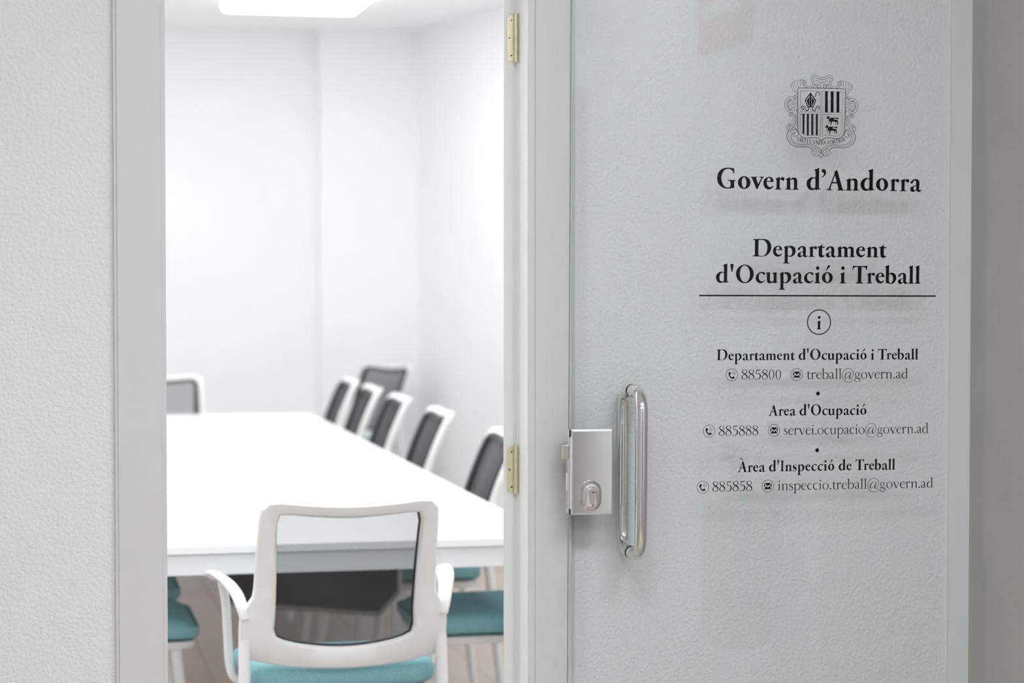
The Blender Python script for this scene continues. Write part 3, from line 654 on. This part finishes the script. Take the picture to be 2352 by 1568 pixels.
# pull handles: a bow on each face of the pane, bolted through it
HX, HZ0, HZ1 = 1.1825 - PIV.x, 0.8795, 1.2050
for sgn in (-1, 1):
    yb = sgn*0.005; yo = sgn*0.066; R_ = 0.040
    pth = [(HX, yb, HZ1), (HX, yb + sgn*0.012, HZ1)]
    pth += [(HX, yo - sgn*R_ + sgn*R_*math.sin(a), HZ1 - R_ + R_*math.cos(a)) for a in [PI/2*k/8 for k in range(9)]]
    pth += [(HX, yo, HZ1 - R_ - (HZ1-HZ0-2*R_)*k/6) for k in range(1, 6)]
    pth += [(HX, yo - sgn*R_ + sgn*R_*math.cos(a), HZ0 + R_ - R_*math.sin(a)) for a in [PI/2*k/8 for k in range(9)]]
    pth += [(HX, yb + sgn*0.012, HZ0), (HX, yb, HZ0)]
    bm = bmesh.new(); sweep(bm, pth, 0.0125, 28, True, (1, 0, 0))
    h = finish('pull_handle', bm, M['chrome'], door, 50)
    for z in (HZ0, HZ1):
        bm = bmesh.new()
        sweep(bm, [(HX, yb, z), (HX, yb + sgn*0.005, z), (HX, yb + sgn*0.0058, z)], [0.0136, 0.0136, 0.0128], 28, True, (1, 0, 0))
        finish('mounting_collar', bm, M['chrome'], h, 40)

# lock: a box clasping the edge of the pane
LX0, LX1, LZ0, LZ1 = 1.0500 - PIV.x, 1.1365 - PIV.x, 0.9600, 1.1305
lock = boxes('lock_case', [(LX0, LX1, -0.0215, 0.0215, LZ0, LZ1)], M['lockplate'], door, 0.0022)
boxes('cover_plate', [(LX0+0.003, LX1-0.0025, -0.0226, -0.0210, LZ0+0.003, LZ1-0.003)], M['lockplate'], lock, 0.0008)
boxes('face_plate', [(LX0-0.0022, LX0, -0.012, 0.012, LZ0+0.012, LZ1-0.016)], M['steel'], lock, 0.0006)
for z in (LZ1-0.024, LZ0+0.02):
    bm = bmesh.new(); sweep(bm, [(LX0-0.002, 0, z), (LX0-0.0028, 0, z), (LX0-0.003, 0, z)], [0.0036, 0.0036, 0.003], 16)
    finish('screw', bm, M['screw'], lock, 40)
boxes('edge_seal', [(LX0-0.0012, LX0+0.0005, -0.0195, -0.010, LZ0+0.001, LZ0+0.0115), (LX0-0.0012, LX0+0.0005, -0.0195, -0.010, LZ1-0.0155, LZ1-0.001)], M['dark'], lock)
bm = bmesh.new()      # spring latch with a slanted nose
o = [(LX0-0.002, -0.009), (LX0-0.0065, -0.009), (LX0-0.0125, 0.0), (LX0-0.0125, 0.008), (LX0-0.002, 0.008)]
prism(bm, o, 1.0700, 1.0985); finish('latch_bolt', bm, M['nickel'], lock, None, 0.0012)
boxes('bolt_slot', [(LX0-0.0034, LX0-0.0020, -0.006, 0.006, 1.007, 1.042)], M['signwhite'], lock)
EX, EZ = 1.0905 - PIV.x, 0.9978
def stadium(hw, hh, n=14):
    out = []
    for k in range(n+1): a = PI*k/n; out.append((hw*math.cos(a), hh-hw + hw*math.sin(a)))
    for k in range(n+1): a = PI + PI*k/n; out.append((hw*math.cos(a), -(hh-hw) + hw*math.sin(a)))
    return out
bm = bmesh.new()
layers(bm, [[(EX+x*s, y, EZ+z) for x, z in stadium(hw, hh)] for s, y, hw, hh in ((1, -0.0220, 0.0222, 0.0312), (1, -0.0240, 0.0220, 0.0310), (1, -0.0262, 0.0200, 0.0290), (1, -0.0280, 0.0172, 0.0262), (1, -0.0330, 0.0158, 0.0248), (1, -0.0345, 0.0140, 0.0230), (1, -0.0338, 0.0106, 0.0196))])
esc = finish('escutcheon', bm, M['chrome'], lock, 60)
cyl = []
for k in range(25):
    a = -0.9 + (PI + 1.8)*k/24
    cyl.append((0.0088*math.cos(a), 0.0080 + 0.0088*math.sin(a)))
cyl += [(-0.0052, -0.0115), (-0.0040, -0.0150), (0, -0.0165), (0.0040, -0.0150), (0.0052, -0.0115)]
bm = bmesh.new(); layers(bm, [[(EX+x, y, EZ+z) for x, z in cyl] for y in (-0.033, -0.0352)])
lc = finish('lock_cylinder', bm, M['nickel'], lock, 30)
bm = bmesh.new(); sweep(bm, [(EX, -0.0350, EZ+0.0080), (EX, -0.0360, EZ+0.0080)], 0.0070, 28); finish('cylinder_plug', bm, M['steel'], lc, 40)
boxes('keyhole', [(EX-0.0012, EX+0.0055, -0.0364, -0.0358, EZ+0.0076, EZ+0.0088), (EX+0.001, EX+0.0022, -0.0364, -0.0358, EZ+0.0070, EZ+0.0094), (EX+0.0036, EX+0.0046, -0.0364, -0.0358, EZ+0.0066, EZ+0.0088)], M['dark'], lc)

# ---------------------------------------------------------------- ceiling lamps
def ceiling_lamp(x, y, sx, sy, m, label, group):
    t = empty('ceiling_lamp', (x, y, CEIL)); tag(t, label, 'ceiling lamp', group)
    bm = bmesh.new()
    o = rrect(-sx/2-0.012, sx/2+0.012, -sy/2-0.012, sy/2+0.012, 0.05); i = rrect(-sx/2, sx/2, -sy/2, sy/2, 0.045)
    layers_open = [[(px, py, 0.0) for px, py in o], [(px, py, -0.012) for px, py in o], [(px, py, -0.012) for px, py in i], [(px, py, 0.0) for px, py in i]]
    V = [[bm.verts.new(p) for p in r] for r in layers_open]; n = len(o)
    for A, B in zip(V, V[1:]):
        for k in range(n): bm.faces.new((A[k], A[(k+1) % n], B[(k+1) % n], B[k]))
    finish('lamp_frame', bm, M['tableframe'], t)
    bm = bmesh.new(); layers(bm, [[(px, py, z) for px, py in rrect(-sx/2+d, sx/2-d, -sy/2+d, sy/2-d, 0.045)] for z, d in ((-0.001, 0.002), (-0.040, 0.002), (-0.052, 0.014))])
    finish('diffuser', bm, m, t)
    return t
ceiling_lamp(1.350, 6.70, 0.70, 0.81, M['roomlamp'], 'glowing white ceiling panel at the far end of the meeting room', None)
for x, y in [(1.35, 0.62 + 1.2*k) for k in range(5)] + [(0.25, 0.62 + 1.2*k) for k in range(6)] + [(-0.85, 0.62 + 1.2*k) for k in range(6)] + [(2.45, 0.62), (2.45, 2.4), (2.28, 5.5)]:  # unseen panels added for even light; the last brightens the right wall
    ceiling_lamp(x, y, 0.70, 0.86, M['roomlamp'], 'unseen ceiling panel added to light the meeting room from overhead', 'added meeting room ceiling panels out of view')
for x, y in ((0.35, -2.5), (1.45, -2.5), (-1.6, -4.6), (-0.2, -4.6), (1.0, -4.6)):
    ceiling_lamp(x, y, 0.6, 0.6, M['halllamp'], 'corridor ceiling panel outside the photo, lighting the glass door', 'corridor ceiling panels out of view')

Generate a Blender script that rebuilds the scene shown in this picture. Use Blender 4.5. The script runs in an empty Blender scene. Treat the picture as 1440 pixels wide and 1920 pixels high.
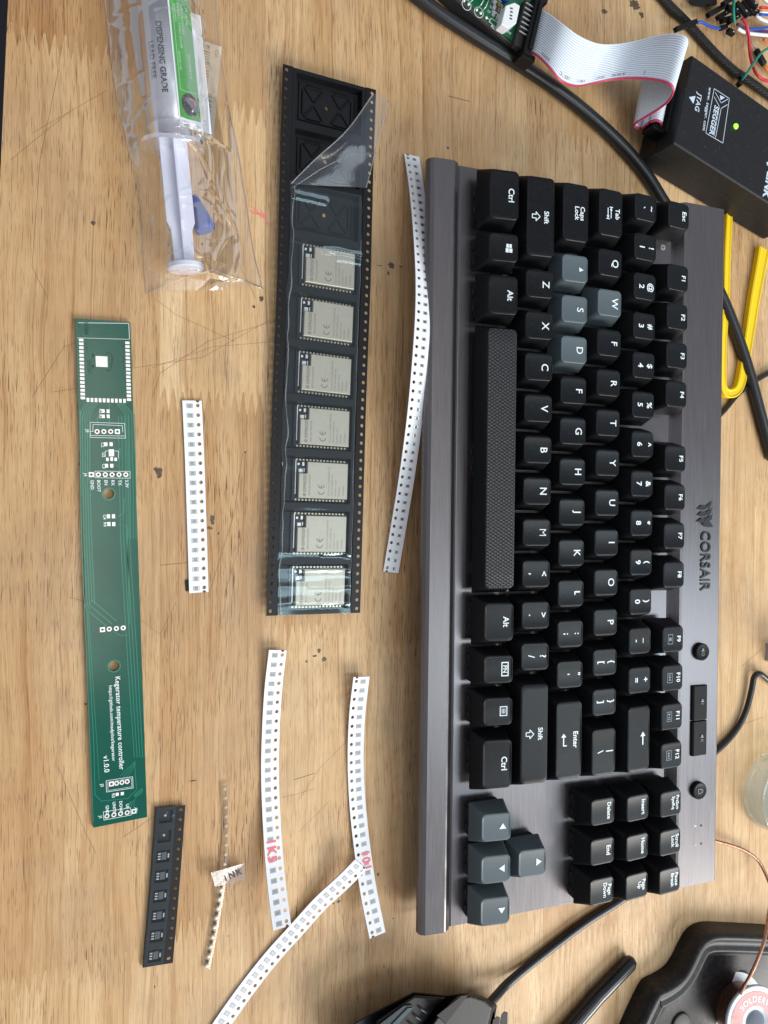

***

**Task statement:**
Repeat exactly and only the lines from the start of the data above through the line that holds "finish('mounting_collar', bm, M['chrome'], h, 40)", inclusive. Pictures do not belong in the copy.

**In response:**
The Blender Python script for this scene continues. Write part 3, from line 654 on. This part finishes the script. Take the picture to be 2352 by 1568 pixels.
# pull handles: a bow on each face of the pane, bolted through it
HX, HZ0, HZ1 = 1.1825 - PIV.x, 0.8795, 1.2050
for sgn in (-1, 1):
    yb = sgn*0.005; yo = sgn*0.066; R_ = 0.040
    pth = [(HX, yb, HZ1), (HX, yb + sgn*0.012, HZ1)]
    pth += [(HX, yo - sgn*R_ + sgn*R_*math.sin(a), HZ1 - R_ + R_*math.cos(a)) for a in [PI/2*k/8 for k in range(9)]]
    pth += [(HX, yo, HZ1 - R_ - (HZ1-HZ0-2*R_)*k/6) for k in range(1, 6)]
    pth += [(HX, yo - sgn*R_ + sgn*R_*math.cos(a), HZ0 + R_ - R_*math.sin(a)) for a in [PI/2*k/8 for k in range(9)]]
    pth += [(HX, yb + sgn*0.012, HZ0), (HX, yb, HZ0)]
    bm = bmesh.new(); sweep(bm, pth, 0.0125, 28, True, (1, 0, 0))
    h = finish('pull_handle', bm, M['chrome'], door, 50)
    for z in (HZ0, HZ1):
        bm = bmesh.new()
        sweep(bm, [(HX, yb, z), (HX, yb + sgn*0.005, z), (HX, yb + sgn*0.0058, z)], [0.0136, 0.0136, 0.0128], 28, True, (1, 0, 0))
        finish('mounting_collar', bm, M['chrome'], h, 40)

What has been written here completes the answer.